As outlined previously in this column, it makes sense to place exports at the heart of South Africa’s upcoming Green Hydrogen Commercialisation Strategy, despite misplaced concern that this country’s scarce renewable electricity could be used to support rich-country decarbonisation goals ahead of meeting domestic needs.
Quoting the Industrial Development Corporation’s Joanne Bate, the editorial outlined the opportunity to use the export of green hydrogen derivatives to lock in the price subsidies being offered by countries such as Germany and Japan to help accelerate the development of a large-scale industry (See Engineering News & Mining Weekly October 13, 2023). Such subsidies could prove particularly important in a context where other potential green- hydrogen competitors have significantly more fiscal space to provide direct support.
Yet in a context of ongoing loadshedding, questions persist about whether it is justifiable to divert precious renewable electrons away from local industry and households in favour of producing green molecules destined for export.
The answer, as elucidated at the recent Green Energy Summit by Enertrag’s Dr Tobias Bischof-Niemz, lies in viewing the electricity and green hydrogen sectors as counterparts rather than competitors. The slow pace of investment into much-needed new renewables generation, he submitted, was not the result of an absence of demand, projects, wind and solar resources, or land. It could also not be attributed to insufficient grid capacity, given international experience showing that the South African grid remained well below the thresholds at which variable renewable energy could no longer be absorb.
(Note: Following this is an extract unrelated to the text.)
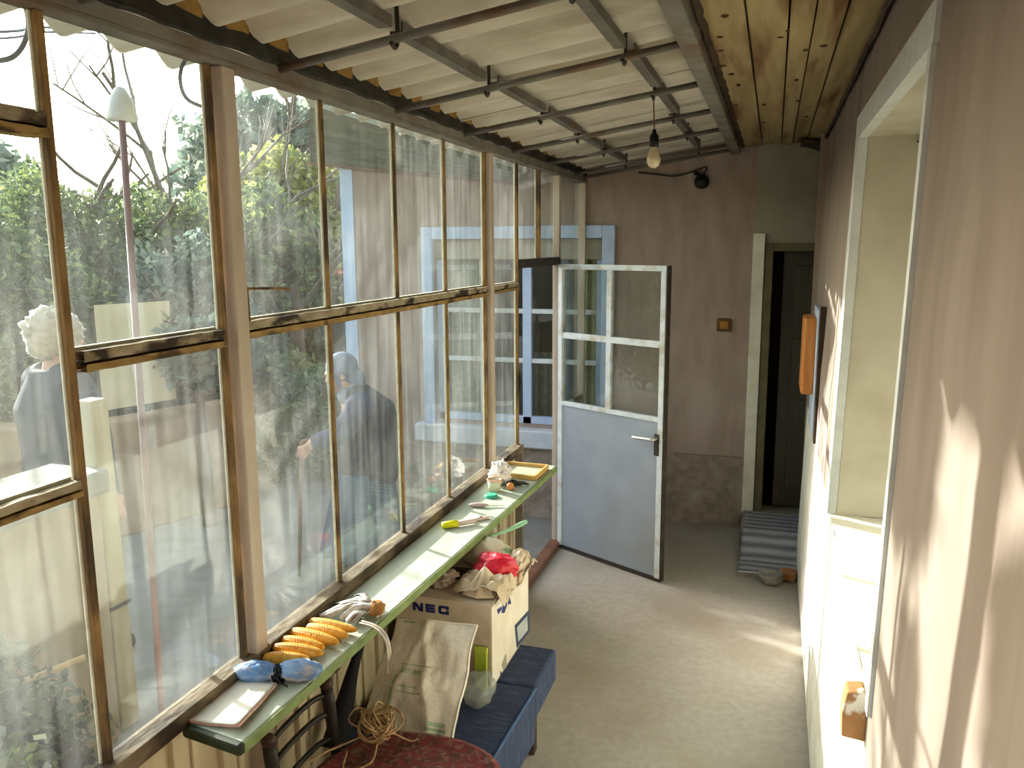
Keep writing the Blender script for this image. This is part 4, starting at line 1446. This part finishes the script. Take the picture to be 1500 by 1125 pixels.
weedl = leaf_mat('dark_weed_leaves', '3d4630', '56623f', '7d8a55')
for k, (x, y, h, lab) in enumerate(WEEDS):
    bz = bedz(x, y)
    t = empty('weed', (x, y, bz), lab, 'plant', 'weeds in the planting bed')
    obj('stem', branches(40 + k, (x, y, bz - .01), h * .7, .006, .5, 3, 1, 1.2), bark, t)
    leaf_cloud('foliage', [((x, y, bz + h * .5), (.13, .13, h * .5), 420), ((x, y, bz + .06), (.22, .22, .09), 420)], .026, (weedl, weedl, ever)[k % 3], t, 60 + k, shell=.1)
DR = []
rng = random.Random(8)
for k in range(46):
    x, y = rng.uniform(-2.3, -1.36), rng.uniform(.6, 1.9)
    DR.append(((x, y, bedz(x, y) + .02), (.10, .10, .03), 60))
drs = leaf_cloud('leaf_litter', DR, .04, leaf_mat('dark_dry_leaves', '3c352b', '54493a', '6d6048'), None, 5, shell=.05)
tag(drs, 'brown leaf litter over the planting bed', 'leaf litter', kind='stuff')

# retaining wall with dark trunk, beige board
tag(obj('trim_4', MB().prism([(-6.5, 3.0, GZ), (-4.15, 4.15, GZ), (-3.78, 5.15, GZ), (-3.95, 5.2, GZ), (-4.3, 4.3, GZ), (-6.6, 3.15, GZ)], (0, 0, .80)), pm('pink_tan_wall', 'ab9178', '9f866c', 5, .95, .3, c3='8f7a64', scale3=2.5), bevel=.02),
    'pinkish tan retaining wall at the back of the yard', 'yard wall', kind='structure')
bd = empty('board_panel', (-4.5, 4.9, 0), 'plain beige board standing above the retaining wall under the hedge', 'board')
a_, b_ = px(137, 447, 5.5), px(240, 441, 5.75)
obj('sheet', MB().prism([(a_.x, a_.y, .75), (b_.x, b_.y, .78), (b_.x, b_.y, b_.z), (a_.x, a_.y, a_.z)], (.02, .03, 0)), pm('beige_board', 'cdbf9f', 'bfb191', 4, .9, .05), bd)
for q in (a_, b_):
    obj('leg', MB().box(q.x - .10 - (.06 if q is b_ else 0), q.x - .05 - (.06 if q is b_ else 0), q.y + .07, q.y + .12, GZ, q.z - .05), bark, bd)
dt = empty('bare_tree', (-3.7, 4.62, GZ), 'slim dark tree with small crown in front of the tan retaining wall', 'tree')
obj('trunk', MB().tube(curve_pts([(-3.70, 4.62, GZ), (-3.71, 4.63, .4), (-3.76, 4.68, .8), (-3.86, 4.80, 1.05)], 14), [.045, .044, .043, .04, .04, .038, .036, .034, .032, .03, .028, .026, .024, .022, .02], 8), barkd, dt, smooth=True)
obj('branch', branches(77, (-3.85, 4.79, 1.02), .3, .014, .9, 3, 2), barkd, dt)
leaf_cloud('foliage', [((-3.85, 4.8, 1.12), (.28, .24, .26), 1500)], .05, blueg, dt, 78, shell=.2)

# evergreen hedge and trees on the left and behind
tree('evergreen_tree', 'dense evergreen at the far left edge of the view', (-5.7, 4.6, GZ), 1.6, .09, [((-5.7, 4.6, 1.15), (.95, .75, 1.08), 26000), ((-5.3, 5.0, .9), (.7, .6, .85), 10000)], .042, ever, 1, 'evergreens behind the yard', stretch=1.6)
tree('evergreen_tree', 'bright topped evergreen seen between the first two rusty bars', (-6.3, 5.9, GZ), 1.9, .1, [((-6.3, 5.9, 1.3), (1.0, .9, 1.18), 28000), ((-5.7, 6.2, .8), (.9, .6, .9), 11000)], .042, ever, 2, 'evergreens behind the yard', stretch=1.6)
tree('evergreen_tree', 'dark evergreen standing left of the cream post', (-5.9, 7.1, GZ), 1.9, .1, [((-5.9, 7.1, 1.25), (1.05, .9, 1.15), 28000), ((-5.1, 6.6, .8), (.6, .5, .8), 9000)], .042, ever, 3, 'evergreens behind the yard', stretch=1.6)
shade_hedge = leaf_cloud('hedge', [((-5.9, 3.2, 1.1), (.9, .85, 1.05), 16000), ((-5.9, 1.7, 1.1), (.9, .9, 1.05), 12000)], .05, ever, None, 31, stretch=1.6)  # added out of view to keep sun off the bed and low wall
tag(shade_hedge, 'added hedge out of view on the left that shades the bed and low yard wall', 'hedge', kind='structure')
tree('dark_shrub', 'dark shrub above the pinkish tan wall beside the slim trunk', (-4.65, 5.7, GZ), 1.0, .05, [((-4.65, 5.7, 1.0), (.68, .5, .88), 11000)], .05, blueg, 4, cat='shrub')
tree('yellow_tree', 'yellow-green tree behind the second column of panes', (-6.4, 9.8, GZ), 2.2, .1, [((-6.4, 9.8, 2.35), (1.1, .9, .8), 7000), ((-5.7, 9.4, 1.7), (.8, .6, .7), 4000)], .08, yell, 5)
tree('grey_green_tree', 'tall grey-green tree rising above the yellow tree', (-8.3, 12.5, GZ), 3.2, .14, [((-8.3, 12.5, 3.2), (1.7, 1.2, 1.1), 4200), ((-7.2, 12.9, 2.6), (1.6, 1.0, 1.3), 3600)], .14, blueg, 6)
tree('grey_green_tree', 'distant grey-green tree at the far left behind the evergreens', (-10.5, 8.2, GZ), 3.0, .14, [((-10.5, 8.2, 2.1), (1.7, 1.5, 1.4), 9000)], .10, blueg, 7)
tree('dark_tree', 'dark ivy-covered tree behind the fourth column of panes', (-5.4, 8.1, GZ), 1.8, .1, [((-5.45, 8.1, 1.3), (.75, .6, 1.2), 8000)], .07, ever, 8)
bs = empty('round_bush', (-3.95, 5.9, GZ), 'rounded light green bush beside the house corner', 'bush')
obj('stem', branches(9, (-3.95, 5.95, GZ), .5, .03, .9, 4, 2), bark, bs)
leaf_cloud('foliage', [((-4.1, 5.95, .42), (.62, .45, .55), 8000), ((-3.65, 6.0, .35), (.4, .35, .45), 3600)], .05, bushl, bs, 9, shell=.5)
bt = empty('bare_tree', (-4.35, 6.9, GZ), 'bare grey-brown tree with forked trunks behind the round bush', 'tree')
for k, (x, y, r_) in enumerate(((-4.35, 6.9, .07), (-4.15, 7.0, .055))):
    obj('trunk', branches(90 + k, (x, y, GZ), 1.6, r_, .7, 3, 3), bark, bt)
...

Lacking is a solid business case, owing to the intermittency of public auctions and the complexities associated with private-to- private power purchase agreements. Green hydrogen, Bischof-Niemz argued, could provide a business case underpinned by export demand from, for example, a Japanese offtaker prepared to pay a price premium for green ammonia to clean its production processes.
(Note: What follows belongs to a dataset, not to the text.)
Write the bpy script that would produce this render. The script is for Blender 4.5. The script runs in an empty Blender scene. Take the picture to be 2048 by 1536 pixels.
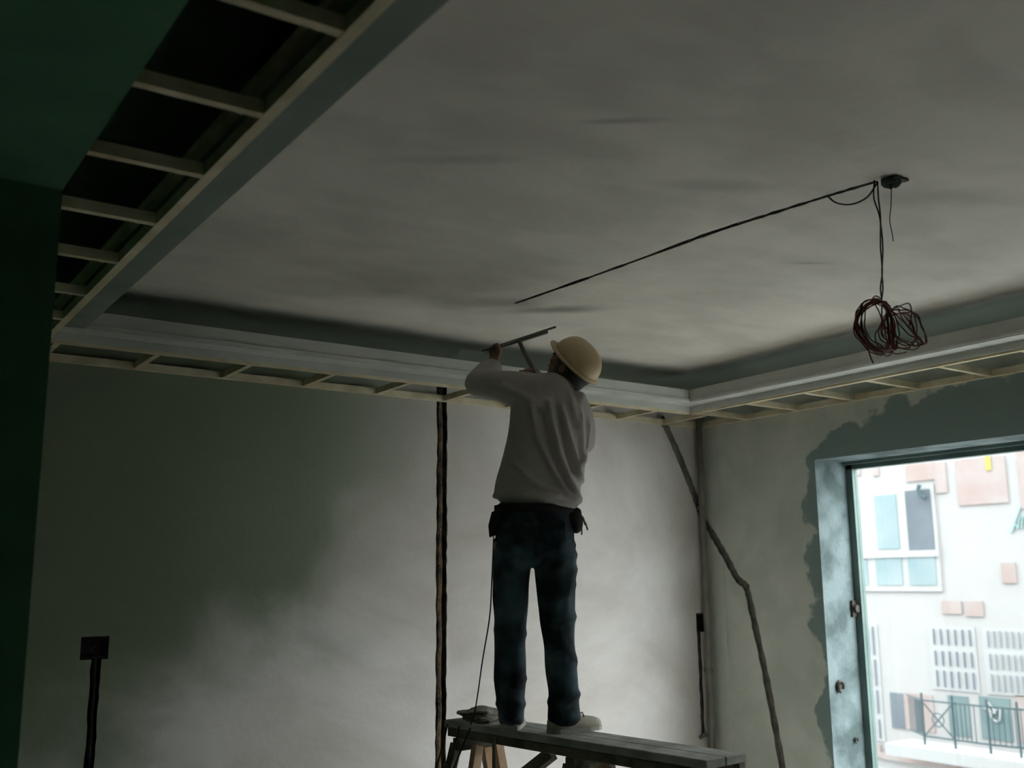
import bpy, bmesh, math, random
from mathutils import Vector, Matrix, noise
random.seed(7)
S = bpy.context.scene
C = S.collection
# ------------------------------------------------------------------ camera (eye at the origin, floor 1.55 m below)
cd = bpy.data.cameras.new('camera'); cam = bpy.data.objects.new('camera', cd); C.objects.link(cam)
Rm = Matrix(((0.82580195, -0.56389461, -0.00860319), (-0.09904738, -0.16003517, 0.9821295), (-0.55519434, -0.81019233, -0.18800964)))
cam.matrix_world = Rm.transposed().to_4x4()
cd.sensor_fit = 'HORIZONTAL'; cd.sensor_width = 36.0; cd.lens = 2045.0/2048.0*36.0
cd.clip_start = .02; cd.clip_end = 200
cd.dof.use_dof = True; cd.dof.focus_distance = 4.2; cd.dof.aperture_fstop = 2.8
S.camera = cam
# ------------------------------------------------------------------ sky: even overcast
W = bpy.data.worlds.new('overcast_sky'); S.world = W; W.use_nodes = True
bg = W.node_tree.nodes['Background']; bg.inputs[0].default_value = (.93, .98, 1.0, 1); bg.inputs[1].default_value = 11.0
S.view_settings.view_transform = 'Standard'; S.view_settings.look = 'None'
S.view_settings.exposure = 0.0; S.view_settings.gamma = 1.0; S.view_settings.use_curve_mapping = False

FLOOR, CEIL, SOF = -1.55, 1.25, 1.0
BY, RX = 4.97, 4.95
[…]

To meet that demand, the green hydrogen producer would build wind and solar generators, a collector grid and substation, as well as the electrolyser needed to split water into hydrogen and oxygen. To optimise the business case, the renewables generators would be “over-dimensioned” by between 15% and 20% to maximise the utilisation of the electrolyser; an overbuild that could be increased to 30% with modest incentives allowing for that generation to also meet electricity demand.
By adding an electrolyser at a coastal location in the Northern Cape, for instance, it would be possible to inject more variable renewable electrons into the electricity grid than would be the case if the wind and solar plants were decoupled to supply only into the grid in the hope that the electricity would find its way to a load centre, such as Gauteng. The reason is that the electrolyser absorbs the low-value component of the primary electricity, and the high-value electrons would flow into the grid first, increasing the load factor of the existing grid infrastructure.
Bischof-Niemz described this as an “absolute win-win”, as instead of competing for electricity, the electrolyser will help drive renewables investment.